A group of Christian demonstrators barged into an LGBT-inclusive church in D.C. over the weekend to protest the congregation’s appointment of a lesbian couple as head co-pastors.

The small contingent of protesters stormed through the doors of Cavalry Baptist Church moments before its 11 am Sunday service was set to begin. Carrying signs, the group of seven condemned the church for its inclusion of LGBT individuals in the clergy.

The protesters refused to leave until police were called and re-formed just outside the church, where they continued to aggressively engage with church members.

“It was pretty difficult to get them to stop and leave the sanctuary,” explained Cavalry associate pastor Elijah Zehyoue. “Outside they were still pretty aggressive with members and visitors and random passersby who looked like they may have been coming to the church.”


The group’s frustration was inspired by Cavalry’s announcement earlier this month that it’d be bringing on Sally Sarratt and Maria Swearingen as senior pastors.

The couple, who married in 2014, were ordained into the ministry by the First Baptist Church of Greenville, South Carolina where they’ve been serving as chaplains since 2015. They’ll begin their work at Cavalry on February 26.

Although the demonstrators didn’t name the new pastors in their protest, they did say that Cavalry members were “going to Hell” for welcoming LGBT pastors and that the church itself was the “house of Satan.”

“While the language was not comfortable, it was still basically peaceful,” said church moderator Becky Vaughn. “There was no effort to do harm, and they did move out to the sidewalk.”


Once they moved outside, the service went as planned, with associate pastor Erica Lea delivering a sermon on unity.
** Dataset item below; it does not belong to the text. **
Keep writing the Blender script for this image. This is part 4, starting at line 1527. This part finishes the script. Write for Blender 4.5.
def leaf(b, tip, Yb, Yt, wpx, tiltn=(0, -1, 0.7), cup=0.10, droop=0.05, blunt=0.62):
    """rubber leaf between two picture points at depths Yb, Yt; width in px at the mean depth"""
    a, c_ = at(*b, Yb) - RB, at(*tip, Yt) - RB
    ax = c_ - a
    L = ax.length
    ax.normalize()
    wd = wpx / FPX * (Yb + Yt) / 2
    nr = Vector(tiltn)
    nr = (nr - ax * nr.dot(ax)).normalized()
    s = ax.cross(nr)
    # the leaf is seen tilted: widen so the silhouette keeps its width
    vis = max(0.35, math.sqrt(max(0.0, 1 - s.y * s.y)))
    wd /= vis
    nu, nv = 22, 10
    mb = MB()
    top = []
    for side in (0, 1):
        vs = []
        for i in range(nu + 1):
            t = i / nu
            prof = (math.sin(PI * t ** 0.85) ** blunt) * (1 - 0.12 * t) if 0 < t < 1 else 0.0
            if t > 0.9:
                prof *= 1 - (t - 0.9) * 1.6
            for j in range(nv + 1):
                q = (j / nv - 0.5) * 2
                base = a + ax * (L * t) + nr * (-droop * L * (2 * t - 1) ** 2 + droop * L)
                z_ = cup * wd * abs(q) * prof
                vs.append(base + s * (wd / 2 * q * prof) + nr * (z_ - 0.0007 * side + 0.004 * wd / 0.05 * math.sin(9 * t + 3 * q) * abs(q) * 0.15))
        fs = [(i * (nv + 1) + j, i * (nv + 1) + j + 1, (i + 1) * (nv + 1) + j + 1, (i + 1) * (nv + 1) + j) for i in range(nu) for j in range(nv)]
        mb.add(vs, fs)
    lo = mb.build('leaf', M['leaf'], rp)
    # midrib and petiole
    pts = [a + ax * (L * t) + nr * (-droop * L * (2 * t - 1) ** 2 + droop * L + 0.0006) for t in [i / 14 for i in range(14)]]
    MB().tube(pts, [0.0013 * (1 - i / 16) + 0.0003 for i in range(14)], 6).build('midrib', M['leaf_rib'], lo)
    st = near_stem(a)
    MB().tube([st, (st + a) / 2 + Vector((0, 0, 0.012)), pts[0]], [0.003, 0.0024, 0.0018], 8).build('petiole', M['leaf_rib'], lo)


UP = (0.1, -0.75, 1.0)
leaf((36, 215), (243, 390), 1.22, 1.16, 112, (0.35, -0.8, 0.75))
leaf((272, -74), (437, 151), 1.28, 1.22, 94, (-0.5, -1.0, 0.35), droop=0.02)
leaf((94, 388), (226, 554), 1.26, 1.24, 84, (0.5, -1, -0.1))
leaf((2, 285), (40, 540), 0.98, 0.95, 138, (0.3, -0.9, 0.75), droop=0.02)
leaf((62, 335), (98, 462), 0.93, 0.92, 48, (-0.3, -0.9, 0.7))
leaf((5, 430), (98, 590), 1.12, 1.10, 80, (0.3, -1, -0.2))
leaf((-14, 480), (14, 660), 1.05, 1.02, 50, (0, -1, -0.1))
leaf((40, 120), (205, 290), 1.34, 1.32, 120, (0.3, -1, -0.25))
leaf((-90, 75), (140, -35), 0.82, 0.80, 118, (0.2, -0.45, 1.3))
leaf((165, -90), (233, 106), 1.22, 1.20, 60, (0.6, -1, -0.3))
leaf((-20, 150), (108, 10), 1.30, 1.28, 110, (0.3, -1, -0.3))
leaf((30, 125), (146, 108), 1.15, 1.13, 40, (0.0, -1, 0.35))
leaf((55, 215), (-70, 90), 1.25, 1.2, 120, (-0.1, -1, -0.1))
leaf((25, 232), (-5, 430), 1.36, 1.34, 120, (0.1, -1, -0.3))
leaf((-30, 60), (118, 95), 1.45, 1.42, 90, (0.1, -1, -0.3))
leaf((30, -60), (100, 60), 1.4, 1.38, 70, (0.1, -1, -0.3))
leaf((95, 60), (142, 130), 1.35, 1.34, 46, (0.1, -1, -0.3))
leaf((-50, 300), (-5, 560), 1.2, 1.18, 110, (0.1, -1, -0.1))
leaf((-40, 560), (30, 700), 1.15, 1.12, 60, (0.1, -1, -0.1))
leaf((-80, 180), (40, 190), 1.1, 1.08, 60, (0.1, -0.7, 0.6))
In her homily, Shea emphasized the importance of acknowledging and celebrating difference in building solidarity with groups such as the LGBT community and the Black Lives Matter movement.

Immediately following the sermon, members of the church gathered for an annual meeting, where they unanimously decided to become a “sanctuary church,” which means the congregation will help to provide housing for immigrants who face deportation.

Though members had been discussing the move for a few months, Zehyoue said the protest made the decision that much clearer for the church.

“As disturbing as it was, the protest was a good moment where many of our church members were energized and found the presence of the Holy Spirit on the steps of our church and that was a powerful moment,” said Zehyoue.

The Cavalry Baptist Church cut ties with the Southern Baptist Convention in 2012 after disagreeing with the group on a few key issues, including its opposition to homosexuality. Calvary also ordained Allyson Robinson in 2014, who is believed to be the first transgender Baptist minister.